Report From Between

As I noted before, we had an unwelcome influx of water in the storage area of the garage where our Stuff is waiting. We think we’ve identified the source, and we’ve taken care of the wet books. We’ve been sorting books into “Glasgow” and “Storage” categories, except that in the middle of the night I realized that we have already assigned just about as many books to “Glasgow” as I had in my Seabury office, and we don’t know how big the office will be, and there is approxiamtely zero room for books in the flat. Ergo, we will probably have to perform another sorting of the books into the categories “Essential” and “Manageable-without.”
This brings to the fore a very prominent aspect of the digital transition in publishing: while “nothing can replace the tangible, sensuous qualities of a book,” there’s a physical limit to the quantity of books that most people can (or should) take on. I have hardly bought any books at all for several years, and we’ve had to cut our library by a third already (and quite possibly more when Margaret moves to Glasgow next year). Print publishers have effectively eliminated me as a customer, because I can’t carry their products around any more. Contrariwise, if I could buy good, usable electronic versions of the books on my list, my eligibility as a consumer would know no practical limits (storage being elastic if not yet infinite).
It appears to me that the non-digitally-hip print publishers operate on the assumption that their customers will have functionally unlimited storage space, an assumption that places severe limits on their market. Even among academics and book-reliant professionals, more and more have to deal with smaller living space and greater mobility — both circumstances militating against the expansive acquisition of published works. Imagine, though, the possibility that a reasonably-priced edition of a big, fat book were available in a PDF-like format, with no DRM restrictions; while some copies would absolutely certainly be shared illegally, the number of viable customers would also increase markedly.
I expect that publishers even in the digital dimension will try to perpetuate the limitations that define physical-dimension publishing — alas, in so doing, they defer the arrival of a vigorous digital marketplace (that will overtake us all willy-nilly) and exchange long-term pounds for short-term pence.
(These observations apply generally as well to some of the projects described in IHE’s article on “Digital — and Financially Viable” ventures. The Stanford Encyclopedia seems to be on a sounder track, and TLG on a path calculated to keep would-be classicists at an arm’s length.)

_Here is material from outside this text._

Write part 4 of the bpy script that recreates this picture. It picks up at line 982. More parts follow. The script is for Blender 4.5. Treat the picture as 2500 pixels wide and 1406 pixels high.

6 thoughts on “Report From Between

  1. Don’t forget that offering academic volumes in digital format would also drastically reduce overhead and production costs, thus enabling a publisher to provide an otherwise exorbitantly priced book at a reasonable rate, while actually increasing profit margins. The reason I don’t buy Brill volumes isn’t space (at the moment) but the fact that I don’t have $150 to give for one book. I do have $20 though, and if I could get Brill books for $20/pdf book, I might actually pry loose $100 for 5 books (instead of 2/3 of one).

  2. Greetings from Glasgow Akma
    The trouble with pdfs is they just don’t smell as good as printed matter.
    By the way has anyone let you know that there is a very lively piskie blog scene in the Glasgow and surrounding area? The provost of St Mary’s Cathedral Glasgow has a lively (and at times he hopes controversial) one and he has links to most of the other piskie bloggers in Scotland – try:
    I hope the rest of your packing up goes smoothly.

  3. Amen. The same principle applies to the TLG pricing. I don’t have $100/year for TLG, and I know lots and lots of potential users don’t, either. At the rate they charge, they’re going to find that another provider will eventually offer essentially the same texts at a considerably lower rate, and in the meantime TLG will have been holding knowledge hostage.

  4. Hail, Vicky! Keep the tatties warm for me! (No neeps, please.)
    It’s true that PDFs aren’t a substitute for the affordances of a print volume — no dispute. But just as movies don’t replace the live theater, recordings don’t replace concerts, and so on, digital publishing changes the terrain of the distributing-texts industry. After we turn this corner, people like me will still buy books we love, but it will be because there are some books we want to cherish, and some other (electronic) books we want to read and store away.
    Kindle could be the right idea, if only they’d open it up.
    I’ve already begun corresponding with the Very Rev. Mr Holdsworth, and have been referred also to St. Bride’s (which will be nearer my new digs on Partickhill Rd.).
    We’ve broken the back of re-ordering our stored goods for shipping, I think. There are tons of tiny little things to do, but it all looks a bit more nearly manageable this afternoon.

  5. Good to read you know of Kelvin – and St Bride’s too. As well as a congregant at St Mary’s, I part- teach an honours paper in your forthcoming dept (Kelvin should be able to vouch for me!)- I look forward to meeting you in August.